--- Collected data ---
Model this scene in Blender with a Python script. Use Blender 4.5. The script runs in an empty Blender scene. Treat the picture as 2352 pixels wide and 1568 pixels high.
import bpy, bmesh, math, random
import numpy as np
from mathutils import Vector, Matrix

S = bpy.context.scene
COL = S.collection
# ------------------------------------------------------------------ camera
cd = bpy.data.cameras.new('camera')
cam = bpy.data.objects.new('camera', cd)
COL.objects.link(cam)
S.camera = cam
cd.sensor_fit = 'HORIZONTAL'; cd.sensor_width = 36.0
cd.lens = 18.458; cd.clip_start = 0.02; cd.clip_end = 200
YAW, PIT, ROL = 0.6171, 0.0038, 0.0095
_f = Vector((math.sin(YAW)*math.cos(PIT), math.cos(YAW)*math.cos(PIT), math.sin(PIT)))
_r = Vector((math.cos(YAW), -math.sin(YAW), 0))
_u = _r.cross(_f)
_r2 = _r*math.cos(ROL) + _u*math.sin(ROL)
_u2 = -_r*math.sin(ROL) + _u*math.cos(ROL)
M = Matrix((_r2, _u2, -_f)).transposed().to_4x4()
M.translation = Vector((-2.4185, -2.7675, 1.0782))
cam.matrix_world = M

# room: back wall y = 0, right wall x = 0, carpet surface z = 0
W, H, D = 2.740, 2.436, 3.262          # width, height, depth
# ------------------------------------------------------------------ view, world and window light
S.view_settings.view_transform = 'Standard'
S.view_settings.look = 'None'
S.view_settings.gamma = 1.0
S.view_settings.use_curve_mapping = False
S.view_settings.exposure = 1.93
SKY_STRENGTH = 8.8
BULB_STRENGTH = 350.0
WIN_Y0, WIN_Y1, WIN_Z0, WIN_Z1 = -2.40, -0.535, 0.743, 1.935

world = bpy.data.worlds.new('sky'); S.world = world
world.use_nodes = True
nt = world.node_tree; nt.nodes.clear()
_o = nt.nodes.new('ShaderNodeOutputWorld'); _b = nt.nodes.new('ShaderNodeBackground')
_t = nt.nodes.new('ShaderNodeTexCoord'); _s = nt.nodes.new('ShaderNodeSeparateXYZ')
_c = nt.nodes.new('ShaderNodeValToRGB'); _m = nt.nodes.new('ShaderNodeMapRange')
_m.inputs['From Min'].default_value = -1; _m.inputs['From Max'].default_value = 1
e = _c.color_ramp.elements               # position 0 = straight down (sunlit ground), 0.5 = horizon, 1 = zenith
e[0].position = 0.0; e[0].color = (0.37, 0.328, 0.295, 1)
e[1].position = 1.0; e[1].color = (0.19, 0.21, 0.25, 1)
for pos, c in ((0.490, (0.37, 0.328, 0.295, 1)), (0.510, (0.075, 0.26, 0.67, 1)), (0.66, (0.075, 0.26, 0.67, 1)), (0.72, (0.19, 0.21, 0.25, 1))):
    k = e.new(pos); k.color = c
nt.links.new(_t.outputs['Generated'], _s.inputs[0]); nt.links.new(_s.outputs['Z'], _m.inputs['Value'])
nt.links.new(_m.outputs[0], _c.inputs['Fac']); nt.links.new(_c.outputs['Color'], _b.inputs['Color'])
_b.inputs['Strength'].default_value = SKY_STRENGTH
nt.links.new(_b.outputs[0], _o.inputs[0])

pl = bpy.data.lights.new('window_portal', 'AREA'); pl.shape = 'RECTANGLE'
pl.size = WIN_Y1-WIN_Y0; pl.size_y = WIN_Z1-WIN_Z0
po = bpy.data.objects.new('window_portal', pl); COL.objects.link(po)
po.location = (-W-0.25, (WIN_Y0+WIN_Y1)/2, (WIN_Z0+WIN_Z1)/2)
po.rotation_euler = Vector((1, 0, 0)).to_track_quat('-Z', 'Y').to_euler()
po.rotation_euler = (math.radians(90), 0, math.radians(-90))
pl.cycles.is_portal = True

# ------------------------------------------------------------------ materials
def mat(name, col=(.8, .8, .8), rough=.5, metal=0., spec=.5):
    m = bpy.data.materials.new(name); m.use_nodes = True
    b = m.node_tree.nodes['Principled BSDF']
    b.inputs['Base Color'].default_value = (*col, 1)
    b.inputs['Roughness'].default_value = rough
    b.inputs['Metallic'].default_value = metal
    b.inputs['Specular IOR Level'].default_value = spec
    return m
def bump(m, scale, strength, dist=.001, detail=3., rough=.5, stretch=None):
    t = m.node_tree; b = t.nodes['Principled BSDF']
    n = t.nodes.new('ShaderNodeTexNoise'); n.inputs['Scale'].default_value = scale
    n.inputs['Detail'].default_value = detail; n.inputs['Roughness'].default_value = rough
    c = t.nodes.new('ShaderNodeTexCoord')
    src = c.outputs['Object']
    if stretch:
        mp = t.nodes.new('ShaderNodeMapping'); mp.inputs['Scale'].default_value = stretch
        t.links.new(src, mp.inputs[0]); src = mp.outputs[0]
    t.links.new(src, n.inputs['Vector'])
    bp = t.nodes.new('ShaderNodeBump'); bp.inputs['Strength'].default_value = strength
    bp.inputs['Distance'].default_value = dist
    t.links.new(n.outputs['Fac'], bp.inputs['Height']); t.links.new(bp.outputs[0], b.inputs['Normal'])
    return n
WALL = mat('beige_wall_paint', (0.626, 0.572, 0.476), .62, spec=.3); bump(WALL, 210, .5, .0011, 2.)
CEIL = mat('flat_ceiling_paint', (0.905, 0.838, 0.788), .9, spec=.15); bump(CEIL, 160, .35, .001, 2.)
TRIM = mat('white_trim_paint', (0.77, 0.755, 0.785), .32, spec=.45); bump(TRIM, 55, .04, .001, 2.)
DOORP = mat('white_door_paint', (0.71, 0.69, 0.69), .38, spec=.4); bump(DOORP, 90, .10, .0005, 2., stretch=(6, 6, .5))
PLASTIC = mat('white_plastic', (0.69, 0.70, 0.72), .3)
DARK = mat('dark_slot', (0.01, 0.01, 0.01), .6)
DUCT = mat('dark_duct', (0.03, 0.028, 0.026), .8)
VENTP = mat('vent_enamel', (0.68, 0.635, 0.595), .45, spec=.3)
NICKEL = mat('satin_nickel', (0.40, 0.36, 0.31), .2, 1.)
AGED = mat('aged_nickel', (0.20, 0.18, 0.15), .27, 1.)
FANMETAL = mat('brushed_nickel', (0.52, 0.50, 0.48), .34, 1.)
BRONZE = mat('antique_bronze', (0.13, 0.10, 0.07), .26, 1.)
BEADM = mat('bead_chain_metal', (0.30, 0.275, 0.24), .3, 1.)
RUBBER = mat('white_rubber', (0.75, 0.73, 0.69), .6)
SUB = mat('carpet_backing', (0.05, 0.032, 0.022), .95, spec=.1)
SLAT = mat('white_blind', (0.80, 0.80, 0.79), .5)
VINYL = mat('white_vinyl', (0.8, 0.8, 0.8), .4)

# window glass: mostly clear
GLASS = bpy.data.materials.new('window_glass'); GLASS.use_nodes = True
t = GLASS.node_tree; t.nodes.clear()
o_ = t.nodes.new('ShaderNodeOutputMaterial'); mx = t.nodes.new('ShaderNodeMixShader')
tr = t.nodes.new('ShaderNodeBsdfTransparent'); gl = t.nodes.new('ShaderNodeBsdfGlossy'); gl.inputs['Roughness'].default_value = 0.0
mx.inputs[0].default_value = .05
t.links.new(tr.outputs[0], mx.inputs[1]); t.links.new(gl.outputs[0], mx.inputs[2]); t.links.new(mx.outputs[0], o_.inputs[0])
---
> Description of the task: Retype the listing above in full, with no alterations.

> Response to this exercise:
Model this scene in Blender with a Python script. Use Blender 4.5. The script runs in an empty Blender scene. Treat the picture as 2352 pixels wide and 1568 pixels high.
import bpy, bmesh, math, random
import numpy as np
from mathutils import Vector, Matrix

S = bpy.context.scene
COL = S.collection
# ------------------------------------------------------------------ camera
cd = bpy.data.cameras.new('camera')
cam = bpy.data.objects.new('camera', cd)
COL.objects.link(cam)
S.camera = cam
cd.sensor_fit = 'HORIZONTAL'; cd.sensor_width = 36.0
cd.lens = 18.458; cd.clip_start = 0.02; cd.clip_end = 200
YAW, PIT, ROL = 0.6171, 0.0038, 0.0095
_f = Vector((math.sin(YAW)*math.cos(PIT), math.cos(YAW)*math.cos(PIT), math.sin(PIT)))
_r = Vector((math.cos(YAW), -math.sin(YAW), 0))
_u = _r.cross(_f)
_r2 = _r*math.cos(ROL) + _u*math.sin(ROL)
_u2 = -_r*math.sin(ROL) + _u*math.cos(ROL)
M = Matrix((_r2, _u2, -_f)).transposed().to_4x4()
M.translation = Vector((-2.4185, -2.7675, 1.0782))
cam.matrix_world = M

# room: back wall y = 0, right wall x = 0, carpet surface z = 0
W, H, D = 2.740, 2.436, 3.262          # width, height, depth
# ------------------------------------------------------------------ view, world and window light
S.view_settings.view_transform = 'Standard'
S.view_settings.look = 'None'
S.view_settings.gamma = 1.0
S.view_settings.use_curve_mapping = False
S.view_settings.exposure = 1.93
SKY_STRENGTH = 8.8
BULB_STRENGTH = 350.0
WIN_Y0, WIN_Y1, WIN_Z0, WIN_Z1 = -2.40, -0.535, 0.743, 1.935

world = bpy.data.worlds.new('sky'); S.world = world
world.use_nodes = True
nt = world.node_tree; nt.nodes.clear()
_o = nt.nodes.new('ShaderNodeOutputWorld'); _b = nt.nodes.new('ShaderNodeBackground')
_t = nt.nodes.new('ShaderNodeTexCoord'); _s = nt.nodes.new('ShaderNodeSeparateXYZ')
_c = nt.nodes.new('ShaderNodeValToRGB'); _m = nt.nodes.new('ShaderNodeMapRange')
_m.inputs['From Min'].default_value = -1; _m.inputs['From Max'].default_value = 1
e = _c.color_ramp.elements               # position 0 = straight down (sunlit ground), 0.5 = horizon, 1 = zenith
e[0].position = 0.0; e[0].color = (0.37, 0.328, 0.295, 1)
e[1].position = 1.0; e[1].color = (0.19, 0.21, 0.25, 1)
for pos, c in ((0.490, (0.37, 0.328, 0.295, 1)), (0.510, (0.075, 0.26, 0.67, 1)), (0.66, (0.075, 0.26, 0.67, 1)), (0.72, (0.19, 0.21, 0.25, 1))):
    k = e.new(pos); k.color = c
nt.links.new(_t.outputs['Generated'], _s.inputs[0]); nt.links.new(_s.outputs['Z'], _m.inputs['Value'])
nt.links.new(_m.outputs[0], _c.inputs['Fac']); nt.links.new(_c.outputs['Color'], _b.inputs['Color'])
_b.inputs['Strength'].default_value = SKY_STRENGTH
nt.links.new(_b.outputs[0], _o.inputs[0])

pl = bpy.data.lights.new('window_portal', 'AREA'); pl.shape = 'RECTANGLE'
pl.size = WIN_Y1-WIN_Y0; pl.size_y = WIN_Z1-WIN_Z0
po = bpy.data.objects.new('window_portal', pl); COL.objects.link(po)
po.location = (-W-0.25, (WIN_Y0+WIN_Y1)/2, (WIN_Z0+WIN_Z1)/2)
po.rotation_euler = Vector((1, 0, 0)).to_track_quat('-Z', 'Y').to_euler()
po.rotation_euler = (math.radians(90), 0, math.radians(-90))
pl.cycles.is_portal = True

# ------------------------------------------------------------------ materials
def mat(name, col=(.8, .8, .8), rough=.5, metal=0., spec=.5):
    m = bpy.data.materials.new(name); m.use_nodes = True
    b = m.node_tree.nodes['Principled BSDF']
    b.inputs['Base Color'].default_value = (*col, 1)
    b.inputs['Roughness'].default_value = rough
    b.inputs['Metallic'].default_value = metal
    b.inputs['Specular IOR Level'].default_value = spec
    return m
def bump(m, scale, strength, dist=.001, detail=3., rough=.5, stretch=None):
    t = m.node_tree; b = t.nodes['Principled BSDF']
    n = t.nodes.new('ShaderNodeTexNoise'); n.inputs['Scale'].default_value = scale
    n.inputs['Detail'].default_value = detail; n.inputs['Roughness'].default_value = rough
    c = t.nodes.new('ShaderNodeTexCoord')
    src = c.outputs['Object']
    if stretch:
        mp = t.nodes.new('ShaderNodeMapping'); mp.inputs['Scale'].default_value = stretch
        t.links.new(src, mp.inputs[0]); src = mp.outputs[0]
    t.links.new(src, n.inputs['Vector'])
    bp = t.nodes.new('ShaderNodeBump'); bp.inputs['Strength'].default_value = strength
    bp.inputs['Distance'].default_value = dist
    t.links.new(n.outputs['Fac'], bp.inputs['Height']); t.links.new(bp.outputs[0], b.inputs['Normal'])
    return n
WALL = mat('beige_wall_paint', (0.626, 0.572, 0.476), .62, spec=.3); bump(WALL, 210, .5, .0011, 2.)
CEIL = mat('flat_ceiling_paint', (0.905, 0.838, 0.788), .9, spec=.15); bump(CEIL, 160, .35, .001, 2.)
TRIM = mat('white_trim_paint', (0.77, 0.755, 0.785), .32, spec=.45); bump(TRIM, 55, .04, .001, 2.)
DOORP = mat('white_door_paint', (0.71, 0.69, 0.69), .38, spec=.4); bump(DOORP, 90, .10, .0005, 2., stretch=(6, 6, .5))
PLASTIC = mat('white_plastic', (0.69, 0.70, 0.72), .3)
DARK = mat('dark_slot', (0.01, 0.01, 0.01), .6)
DUCT = mat('dark_duct', (0.03, 0.028, 0.026), .8)
VENTP = mat('vent_enamel', (0.68, 0.635, 0.595), .45, spec=.3)
NICKEL = mat('satin_nickel', (0.40, 0.36, 0.31), .2, 1.)
AGED = mat('aged_nickel', (0.20, 0.18, 0.15), .27, 1.)
FANMETAL = mat('brushed_nickel', (0.52, 0.50, 0.48), .34, 1.)
BRONZE = mat('antique_bronze', (0.13, 0.10, 0.07), .26, 1.)
BEADM = mat('bead_chain_metal', (0.30, 0.275, 0.24), .3, 1.)
RUBBER = mat('white_rubber', (0.75, 0.73, 0.69), .6)
SUB = mat('carpet_backing', (0.05, 0.032, 0.022), .95, spec=.1)
SLAT = mat('white_blind', (0.80, 0.80, 0.79), .5)
VINYL = mat('white_vinyl', (0.8, 0.8, 0.8), .4)

# window glass: mostly clear
GLASS = bpy.data.materials.new('window_glass'); GLASS.use_nodes = True
t = GLASS.node_tree; t.nodes.clear()
o_ = t.nodes.new('ShaderNodeOutputMaterial'); mx = t.nodes.new('ShaderNodeMixShader')
tr = t.nodes.new('ShaderNodeBsdfTransparent'); gl = t.nodes.new('ShaderNodeBsdfGlossy'); gl.inputs['Roughness'].default_value = 0.0
mx.inputs[0].default_value = .05
t.links.new(tr.outputs[0], mx.inputs[1]); t.links.new(gl.outputs[0], mx.inputs[2]); t.links.new(mx.outputs[0], o_.inputs[0])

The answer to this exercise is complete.